I don’t want annual leave. Give me vacation.

Annual leave, in my view, is a mild perversion of what we really mean to say, which is vacation days. If you’re in HR, you probably recognize the correlation between time off and employee productivity. When employees don’t take the time to leave the cubicle, power down the BlackBerry, and relax with family and friends — well, what happens? Burnout ensues. Morale lowers. Complaints and grievances increase. But moreover, we hit an internal reset button that allows us to work smarter when we return to our occupational surroundings.

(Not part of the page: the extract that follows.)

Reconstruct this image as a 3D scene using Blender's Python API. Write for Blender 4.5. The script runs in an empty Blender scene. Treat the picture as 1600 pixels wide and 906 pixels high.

  • On vacation, laughing with friends makes our eyes water and our hearts full.
  • On vacation, running on the beach clears our heads and energizes our bodies.
  • On vacation, reading augments our subject-matter expertise and inspires creativity.
  • On vacation, cooking and pursuing our hobbies adds to the richness of our lives, in any season.

By disconnecting from work, we actually connect to our work in deeper and more meaningful ways upon our return. Because, as it just so happens, the majority of us are not teleworking. Yet.

What is your favorite way to recharge your batteries?

Andy Lowenthal is a public sector strategy consultant. Follow him on 
Twitter and friend him on GovLoop.

Leave a Comment


Leave a Reply

Terrence (Terry) Hill

I’m one of those who does not want to disconnect while on leave/vacation. My daughter is getting married next weekend, but I’ll have my blackberry with me, as well as my laptop. I do telework regularly, but don’t feel comfortable completely detaching from work. I don’t like the stress of playing catch up and I don’t like leaving people hanging while I’m enjoying myself. I believe in integrating my life and my work, not segregating them.

As far as charging batteries, I don’t wait for the weekends or vacations, I take breaks for exercise, reading, and spend time with my wife every day.

Virginia Smith

Ditto Samuel Lovett’s list. I do detach myself as much as possible from work when I am on vacation. I feel that I owe it to myself and my loved ones to truly get away from work if possible. I do check e-mail once a day, and my boss knows how to reach me if necessary.

Tammi Terrell Purkins

At the risk of sounding like a total geek I relax by:

1. Making fractal and 3D artwork/animations on my computer Some are on my site here: startrekomega.deviantart.com.

2. Playing turn-based strategy games (like Civilization 4) especially online when I can.

3. Attempting to beat my kids at chess.

4. Solving 4-D and 5-D puzzles and mazes like this one here http://www.urticator.net/maze/ and here http://www.superliminal.com/cube/applet.html.

5. Using the program Wings 3D to make random architecture.

Yeah I know…geek heavy stuff I’m sure.

Dawn Nester

During the work day, I make sure I get up and walk around the office. I dont’ stop at the water cooler to chat. I just get up and get the blood circulating again. It’s just a five minute get away from the desk and move thing. After work, before bed, I read. Reading, fiction or non-fiction, takes my mind off whatever my day was all about and I can concentrate on someone else’s (real or imaginary) life for a few minutes. It helps.

Ann Butterworth

I live about a block from my office (yup the commute is SO hard) and from my church. It makes it hard to separate work from home.

I recharge at Zumba class (at my local YMCA)- it combines exercise, dance and friends! Cooking for others. Relaxing on my downtown condo terrace watching the sunset.

Marsha Stril

I like to hike on Mt. Rainier. It’s peaceful, quiet and the air smells so fresh. I forget about all the challenges I’m having at work.

Marian Henderson

I knit, read, hike and play with my dog. I’m an introvert, so I choose more solitary pursuits for recharging. I find people to be somewhat of a drain on my limited energy, although I find time for friends at least once a week!

Corey McCarren

Running with running friends is my #1 escape to recharge. I like being outside, it’s the best way for me to get away.

Tammi Terrell Purkins

Playing a good round of Splinter Cell on my computer or arranging music using one of my music editing programs.

Andy Lowenthal

Keep ’em coming!

Hiking on Mt. Rainier sounds awesome, Marsha. For me, getting outdoors is a large part of recharging the batteries. Keeps us healthy and connected to our ecosystem, of which we are only a part.